German Shepherd ırkının gelişim aşamasında Alman ordusunun bir mensubu olan Max von Stephanitz’in büyük katkısı olduğu düşünülmektedir. Bu ismin ideal Alman çoban köpeğinin yetiştirilmesi için büyük çaba sarf ettiği ve bunu kendine bir ideal olarak belirlediği düşünülmektedir. Bu ırkın bilinirliğinin özellikle 1900lerde artış gösterdiği anlaşılmaktadır.
Amerikan Bully yakın zamanda köpek ırkları arasına giren tarihi arka plan bakımından çok veri olmayan köpeklerdendir. American Staffordshire Terrier ırkı ile yakından akraba olduğu düşünülmektedir. English Bulldog ile de gen haritası bakımından benzerlikler içermektedir. Bu ırkın tehlikeli olup olmadığına ilişkin kapsamlı araştırmalar yapılırken; türe özgü bir saldırganlıktan bahsetmenin mümkün olmadığını vurgulayan cenah çok daha ön plandadır.
Giant Schnauzer Bavyera bölgesinin karakteristik ırkları arasında yerini almıştır. Özellikle bölgede yer alan sığır popülasyonunun güdülmesi ihtiyacı üzerine yaygınlık kazanmıştır. 1800lerde kullanım alanının çok yaygın olduğu görülmektedir. Bu ırkın itaatkar yapısı nedeni ile hem polis teşkilatlarında hem de askeriyede sıklıkla yer bulduğu görülmektedir.

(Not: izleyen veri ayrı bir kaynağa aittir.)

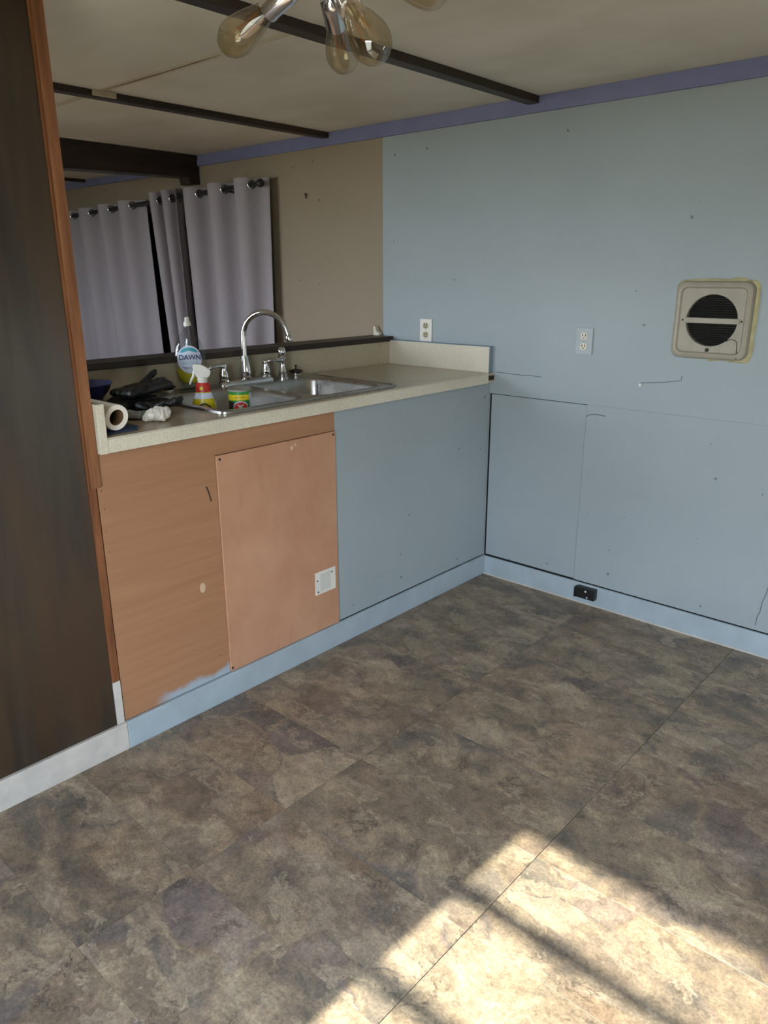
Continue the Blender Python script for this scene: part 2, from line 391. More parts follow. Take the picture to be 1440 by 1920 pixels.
def remeshed(name, bm, mat, parent, voxel, smooth=4, noise=0.0, nscale=20, seed=0, origin=None):
    """overlapping lumps -> one continuous surface"""
    me = bpy.data.meshes.new('tmp'); bm.to_mesh(me); bm.free(); t = bpy.data.objects.new('tmp', me); C.objects.link(t)
    md = t.modifiers.new('r', 'REMESH'); md.mode = 'VOXEL'; md.voxel_size = voxel
    ms = t.modifiers.new('s', 'SMOOTH'); ms.iterations = smooth; ms.factor = 0.6
    dg = bpy.context.evaluated_depsgraph_get(); m2 = bpy.data.meshes.new_from_object(t.evaluated_get(dg)); bpy.data.objects.remove(t)
    b2 = bmesh.new(); b2.from_mesh(m2)
    if noise:
        from mathutils import noise as nz
        b2.normal_update()
        for v in b2.verts:
            d = nz.fractal(Vector(v.co)*nscale+Vector((seed*5.1, seed*2.3, 0)), 1.0, 2.0, 3)
            v.co += v.normal*d*noise
    return obj(name, b2, mat, parent, True, origin)

# ------------------------------------------------------------------ the setting
# floor: a slab with vinyl tiles laid in straight courses
bm = bmesh.new(); box(bm, XL, XR, YR, 0.0, -0.10, -0.004)
floor = tag(obj('floor', bm, 'grout'), 'slate-look vinyl tile floor in grey brown tones', 'floor', kind='structure')
bm = bmesh.new(); box(bm, XL, -0.66, YR, 0.0, -0.004, 0.0); box(bm, -0.66, 0.0, YR, -1.83, -0.004, 0.0)
obj('living_room_sheet', bm, 'lino', floor)
xs = [0.0, 0.545, 1.115, 1.685, 2.255, 2.825, XR]
ys = [0.0] + [-0.27-0.28*k for k in range(11)] + [YR]
tiles = {}; G = 0.0007; rnd = random.Random(3)
for i in range(len(xs)-1):
    for j in range(len(ys)-1):
        w_, h_ = round(xs[i+1]-xs[i]-2*G, 4), round(ys[j]-ys[j+1]-0.0004, 4)
        if (w_, h_) not in tiles:
            bm = bxm(-w_/2, w_/2, -h_/2, h_/2, -0.004, 0.0)
            bmesh.ops.bevel(bm, geom=[e for e in bm.edges if all(v.co.z > -0.001 for v in e.verts)], offset=0.0004, segments=1, affect='EDGES')
            me = bpy.data.meshes.new('tile'); bmesh.ops.recalc_face_normals(bm, faces=bm.faces[:]); bm.to_mesh(me); bm.free(); me.materials.append(MT['tile']); tiles[(w_, h_)] = me
        o = bpy.data.objects.new('tile', tiles[(w_, h_)]); link(o, floor)
        o.location = ((xs[i]+xs[i+1])/2, (ys[j]+ys[j+1])/2, 0)
        o.rotation_euler = (0, 0, PI if rnd.random() < 0.5 else 0); o.pass_index = rnd.randint(0, 9)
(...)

Flat-Coated Retriever göl kenarlarında yapılan avlarda en yaygın şekilde tercih edilen ırklar arasında kendini göstermektedir. Göl kenarında yapılan kuş avlarının vazgeçilmez yardımcılarıdır. Bu ırkın genetik yapısı incelendiği zaman St. John's Dog ile büyük bir benzerliği olduğu görülmektedir. Sahip oldukları kürkün onları zorlu iklim koşullarına karşı koruması nedeni ile soğuk bölgelerde sıklıkla tercih edilmiştir.